# Start of Information provided

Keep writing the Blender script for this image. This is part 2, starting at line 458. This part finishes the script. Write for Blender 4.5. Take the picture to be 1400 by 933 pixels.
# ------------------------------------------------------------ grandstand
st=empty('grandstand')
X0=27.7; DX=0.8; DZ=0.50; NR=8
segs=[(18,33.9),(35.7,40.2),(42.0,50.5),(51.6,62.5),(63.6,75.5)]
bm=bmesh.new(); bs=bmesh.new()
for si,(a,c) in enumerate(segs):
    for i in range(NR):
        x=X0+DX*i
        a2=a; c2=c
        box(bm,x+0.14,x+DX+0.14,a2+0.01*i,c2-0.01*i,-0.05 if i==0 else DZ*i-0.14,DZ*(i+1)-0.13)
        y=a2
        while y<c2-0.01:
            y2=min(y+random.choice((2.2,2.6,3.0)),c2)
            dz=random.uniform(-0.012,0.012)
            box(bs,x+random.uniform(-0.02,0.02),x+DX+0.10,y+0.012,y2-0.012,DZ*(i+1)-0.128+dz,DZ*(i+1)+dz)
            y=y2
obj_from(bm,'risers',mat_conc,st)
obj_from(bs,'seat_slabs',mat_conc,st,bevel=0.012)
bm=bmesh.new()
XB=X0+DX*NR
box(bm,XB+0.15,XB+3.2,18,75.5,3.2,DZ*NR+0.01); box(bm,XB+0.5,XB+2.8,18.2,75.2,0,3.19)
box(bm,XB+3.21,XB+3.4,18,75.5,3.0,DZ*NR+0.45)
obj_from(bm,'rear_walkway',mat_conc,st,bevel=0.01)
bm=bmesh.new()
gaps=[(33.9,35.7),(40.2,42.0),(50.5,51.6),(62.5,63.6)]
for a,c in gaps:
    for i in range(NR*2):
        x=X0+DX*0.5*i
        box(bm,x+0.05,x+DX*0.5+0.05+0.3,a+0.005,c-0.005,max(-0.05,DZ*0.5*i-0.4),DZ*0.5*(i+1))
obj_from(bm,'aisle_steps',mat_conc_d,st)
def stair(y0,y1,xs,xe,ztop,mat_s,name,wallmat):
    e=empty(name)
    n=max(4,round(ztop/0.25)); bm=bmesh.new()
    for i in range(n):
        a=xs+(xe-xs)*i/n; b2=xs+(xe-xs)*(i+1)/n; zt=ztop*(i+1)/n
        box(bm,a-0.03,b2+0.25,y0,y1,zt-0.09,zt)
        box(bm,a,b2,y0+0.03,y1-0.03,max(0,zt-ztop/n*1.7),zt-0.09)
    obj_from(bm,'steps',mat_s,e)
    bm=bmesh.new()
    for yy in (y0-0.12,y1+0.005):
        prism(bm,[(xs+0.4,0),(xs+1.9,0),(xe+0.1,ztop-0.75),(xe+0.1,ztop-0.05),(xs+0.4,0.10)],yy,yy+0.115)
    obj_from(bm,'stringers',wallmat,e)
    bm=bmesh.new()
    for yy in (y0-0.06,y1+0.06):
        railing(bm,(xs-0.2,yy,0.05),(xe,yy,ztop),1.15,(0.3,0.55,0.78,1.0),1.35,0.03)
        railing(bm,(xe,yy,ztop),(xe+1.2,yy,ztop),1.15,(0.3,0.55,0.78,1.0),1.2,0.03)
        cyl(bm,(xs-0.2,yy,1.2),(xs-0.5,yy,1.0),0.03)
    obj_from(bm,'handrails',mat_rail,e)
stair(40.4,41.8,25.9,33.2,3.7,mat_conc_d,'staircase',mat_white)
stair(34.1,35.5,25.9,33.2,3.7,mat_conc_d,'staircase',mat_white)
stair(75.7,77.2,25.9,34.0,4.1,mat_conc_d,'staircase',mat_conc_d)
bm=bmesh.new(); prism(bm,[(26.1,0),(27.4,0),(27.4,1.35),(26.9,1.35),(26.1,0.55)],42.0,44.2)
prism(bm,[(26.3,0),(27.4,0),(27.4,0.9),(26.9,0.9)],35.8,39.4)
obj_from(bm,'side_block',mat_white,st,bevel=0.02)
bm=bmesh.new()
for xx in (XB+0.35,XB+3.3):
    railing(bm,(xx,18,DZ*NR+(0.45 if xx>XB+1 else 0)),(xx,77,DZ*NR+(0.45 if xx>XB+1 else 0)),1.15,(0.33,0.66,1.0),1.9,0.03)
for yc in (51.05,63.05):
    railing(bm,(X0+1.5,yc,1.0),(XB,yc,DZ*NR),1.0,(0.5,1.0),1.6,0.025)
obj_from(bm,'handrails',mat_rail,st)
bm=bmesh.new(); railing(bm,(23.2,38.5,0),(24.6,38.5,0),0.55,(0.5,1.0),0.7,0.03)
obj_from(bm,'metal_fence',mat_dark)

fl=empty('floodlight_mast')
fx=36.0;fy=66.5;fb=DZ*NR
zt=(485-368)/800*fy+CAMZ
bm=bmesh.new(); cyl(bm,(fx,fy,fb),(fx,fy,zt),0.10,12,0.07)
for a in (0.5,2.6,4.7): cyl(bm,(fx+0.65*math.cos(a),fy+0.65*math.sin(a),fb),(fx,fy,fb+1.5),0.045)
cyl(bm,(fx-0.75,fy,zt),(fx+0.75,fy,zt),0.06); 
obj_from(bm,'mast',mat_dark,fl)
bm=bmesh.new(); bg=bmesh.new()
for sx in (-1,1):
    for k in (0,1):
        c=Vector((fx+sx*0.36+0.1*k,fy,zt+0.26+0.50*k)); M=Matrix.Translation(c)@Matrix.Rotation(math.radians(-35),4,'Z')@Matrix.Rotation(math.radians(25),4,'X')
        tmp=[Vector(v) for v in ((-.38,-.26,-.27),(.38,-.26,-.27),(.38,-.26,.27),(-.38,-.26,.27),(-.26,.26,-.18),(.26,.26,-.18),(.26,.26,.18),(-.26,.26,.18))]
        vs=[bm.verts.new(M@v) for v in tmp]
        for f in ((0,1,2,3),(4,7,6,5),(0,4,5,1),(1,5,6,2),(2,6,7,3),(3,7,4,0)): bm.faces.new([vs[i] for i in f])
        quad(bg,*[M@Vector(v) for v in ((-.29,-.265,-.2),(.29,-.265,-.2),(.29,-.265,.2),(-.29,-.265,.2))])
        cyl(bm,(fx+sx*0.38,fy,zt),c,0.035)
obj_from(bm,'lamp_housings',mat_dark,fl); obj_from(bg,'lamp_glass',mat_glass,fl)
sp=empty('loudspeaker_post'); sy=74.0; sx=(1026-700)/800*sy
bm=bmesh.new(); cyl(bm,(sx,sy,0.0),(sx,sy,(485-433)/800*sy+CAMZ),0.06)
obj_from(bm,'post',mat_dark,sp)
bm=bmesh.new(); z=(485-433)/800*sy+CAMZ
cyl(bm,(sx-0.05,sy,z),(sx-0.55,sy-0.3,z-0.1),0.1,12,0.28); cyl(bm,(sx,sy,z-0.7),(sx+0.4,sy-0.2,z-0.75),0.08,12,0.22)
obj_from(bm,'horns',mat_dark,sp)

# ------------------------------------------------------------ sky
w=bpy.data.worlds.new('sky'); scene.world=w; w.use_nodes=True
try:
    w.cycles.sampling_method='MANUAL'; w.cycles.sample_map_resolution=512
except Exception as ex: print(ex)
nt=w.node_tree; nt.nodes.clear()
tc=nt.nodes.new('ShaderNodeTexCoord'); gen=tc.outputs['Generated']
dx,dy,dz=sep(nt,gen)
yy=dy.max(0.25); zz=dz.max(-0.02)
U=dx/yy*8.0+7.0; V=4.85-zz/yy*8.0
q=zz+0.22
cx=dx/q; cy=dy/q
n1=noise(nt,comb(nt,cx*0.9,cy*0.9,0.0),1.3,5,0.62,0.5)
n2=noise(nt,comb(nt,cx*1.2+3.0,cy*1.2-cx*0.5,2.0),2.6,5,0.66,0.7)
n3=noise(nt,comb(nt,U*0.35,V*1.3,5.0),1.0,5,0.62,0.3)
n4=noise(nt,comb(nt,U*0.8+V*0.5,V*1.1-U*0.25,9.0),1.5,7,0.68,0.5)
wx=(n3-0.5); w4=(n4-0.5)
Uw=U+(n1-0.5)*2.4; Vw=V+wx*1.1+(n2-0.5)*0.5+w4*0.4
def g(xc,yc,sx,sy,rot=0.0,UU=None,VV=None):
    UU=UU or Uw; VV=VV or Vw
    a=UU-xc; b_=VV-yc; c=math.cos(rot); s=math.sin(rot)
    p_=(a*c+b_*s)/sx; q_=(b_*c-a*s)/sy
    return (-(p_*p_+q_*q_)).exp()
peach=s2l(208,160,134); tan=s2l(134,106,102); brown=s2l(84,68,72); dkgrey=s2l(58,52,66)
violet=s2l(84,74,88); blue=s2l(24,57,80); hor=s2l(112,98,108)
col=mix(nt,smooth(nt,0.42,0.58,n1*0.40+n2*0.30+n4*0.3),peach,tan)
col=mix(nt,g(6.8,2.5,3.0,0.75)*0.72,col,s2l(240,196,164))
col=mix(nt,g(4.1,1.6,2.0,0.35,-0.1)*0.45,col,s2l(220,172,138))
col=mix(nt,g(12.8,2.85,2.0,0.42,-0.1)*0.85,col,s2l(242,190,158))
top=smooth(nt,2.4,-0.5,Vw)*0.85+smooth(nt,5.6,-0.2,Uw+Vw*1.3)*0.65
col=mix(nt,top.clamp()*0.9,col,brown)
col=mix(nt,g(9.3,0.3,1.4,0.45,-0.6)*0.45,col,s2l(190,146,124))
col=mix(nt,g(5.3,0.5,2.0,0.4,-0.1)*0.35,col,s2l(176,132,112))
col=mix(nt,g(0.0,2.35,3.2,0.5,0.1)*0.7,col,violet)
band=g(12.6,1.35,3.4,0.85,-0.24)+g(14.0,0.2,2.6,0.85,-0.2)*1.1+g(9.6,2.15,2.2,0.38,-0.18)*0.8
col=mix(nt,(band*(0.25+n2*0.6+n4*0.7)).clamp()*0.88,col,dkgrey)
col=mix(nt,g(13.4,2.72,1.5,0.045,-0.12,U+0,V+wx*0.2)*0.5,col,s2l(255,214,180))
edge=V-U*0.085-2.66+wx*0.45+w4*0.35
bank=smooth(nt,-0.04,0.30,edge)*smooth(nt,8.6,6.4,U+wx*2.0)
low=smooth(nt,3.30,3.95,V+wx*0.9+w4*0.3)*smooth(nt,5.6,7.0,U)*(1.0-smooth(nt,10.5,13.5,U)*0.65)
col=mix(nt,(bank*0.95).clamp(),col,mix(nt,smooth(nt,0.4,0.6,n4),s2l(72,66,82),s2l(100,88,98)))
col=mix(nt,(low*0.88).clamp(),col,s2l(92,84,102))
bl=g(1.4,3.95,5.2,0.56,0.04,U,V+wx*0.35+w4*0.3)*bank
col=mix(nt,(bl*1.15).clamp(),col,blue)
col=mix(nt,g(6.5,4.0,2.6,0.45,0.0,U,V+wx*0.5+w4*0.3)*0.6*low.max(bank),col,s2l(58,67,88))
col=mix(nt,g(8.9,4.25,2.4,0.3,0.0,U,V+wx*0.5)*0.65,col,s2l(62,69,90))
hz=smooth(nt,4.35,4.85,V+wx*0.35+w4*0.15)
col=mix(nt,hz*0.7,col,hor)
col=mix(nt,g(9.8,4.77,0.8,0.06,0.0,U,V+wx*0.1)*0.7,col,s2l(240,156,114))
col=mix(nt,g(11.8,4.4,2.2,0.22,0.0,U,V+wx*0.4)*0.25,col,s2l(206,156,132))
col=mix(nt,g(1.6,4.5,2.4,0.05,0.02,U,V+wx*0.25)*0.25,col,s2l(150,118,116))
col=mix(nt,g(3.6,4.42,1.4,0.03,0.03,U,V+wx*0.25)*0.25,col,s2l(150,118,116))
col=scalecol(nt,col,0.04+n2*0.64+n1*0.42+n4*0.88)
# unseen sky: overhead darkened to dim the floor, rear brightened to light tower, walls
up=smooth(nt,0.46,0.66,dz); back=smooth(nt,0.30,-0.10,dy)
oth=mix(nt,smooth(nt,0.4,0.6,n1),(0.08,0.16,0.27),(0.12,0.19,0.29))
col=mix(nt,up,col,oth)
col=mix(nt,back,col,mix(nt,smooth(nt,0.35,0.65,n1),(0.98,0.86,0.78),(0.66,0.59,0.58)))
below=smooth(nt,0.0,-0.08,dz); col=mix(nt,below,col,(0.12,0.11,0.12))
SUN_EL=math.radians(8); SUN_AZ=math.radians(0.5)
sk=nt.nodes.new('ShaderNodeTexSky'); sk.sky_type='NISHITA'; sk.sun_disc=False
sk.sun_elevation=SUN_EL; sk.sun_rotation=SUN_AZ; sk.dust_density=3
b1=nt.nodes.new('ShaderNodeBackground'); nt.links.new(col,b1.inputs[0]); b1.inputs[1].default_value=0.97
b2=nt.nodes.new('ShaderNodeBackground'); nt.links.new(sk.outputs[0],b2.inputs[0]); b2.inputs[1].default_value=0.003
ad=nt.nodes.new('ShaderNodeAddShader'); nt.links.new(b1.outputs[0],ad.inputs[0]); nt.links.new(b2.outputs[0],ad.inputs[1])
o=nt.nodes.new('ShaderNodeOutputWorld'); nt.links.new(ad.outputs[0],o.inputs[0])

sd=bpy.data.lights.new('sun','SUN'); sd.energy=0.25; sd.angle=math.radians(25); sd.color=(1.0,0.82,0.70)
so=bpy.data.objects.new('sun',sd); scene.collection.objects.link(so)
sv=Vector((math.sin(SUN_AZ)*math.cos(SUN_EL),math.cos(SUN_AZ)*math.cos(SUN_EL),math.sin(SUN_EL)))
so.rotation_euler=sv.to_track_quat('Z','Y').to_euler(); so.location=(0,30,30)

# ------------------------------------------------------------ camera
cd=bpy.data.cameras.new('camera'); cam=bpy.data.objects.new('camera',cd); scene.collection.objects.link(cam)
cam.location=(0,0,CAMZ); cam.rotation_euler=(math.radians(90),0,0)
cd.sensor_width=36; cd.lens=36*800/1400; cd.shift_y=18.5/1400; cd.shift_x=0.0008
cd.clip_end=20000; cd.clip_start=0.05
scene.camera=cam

# End of Information provided

Task statement: Locate and copy each line in the data above that includes the word "stair".

Task output:
def stair(y0,y1,xs,xe,ztop,mat_s,name,wallmat):
stair(40.4,41.8,25.9,33.2,3.7,mat_conc_d,'staircase',mat_white)
stair(34.1,35.5,25.9,33.2,3.7,mat_conc_d,'staircase',mat_white)
stair(75.7,77.2,25.9,34.0,4.1,mat_conc_d,'staircase',mat_conc_d)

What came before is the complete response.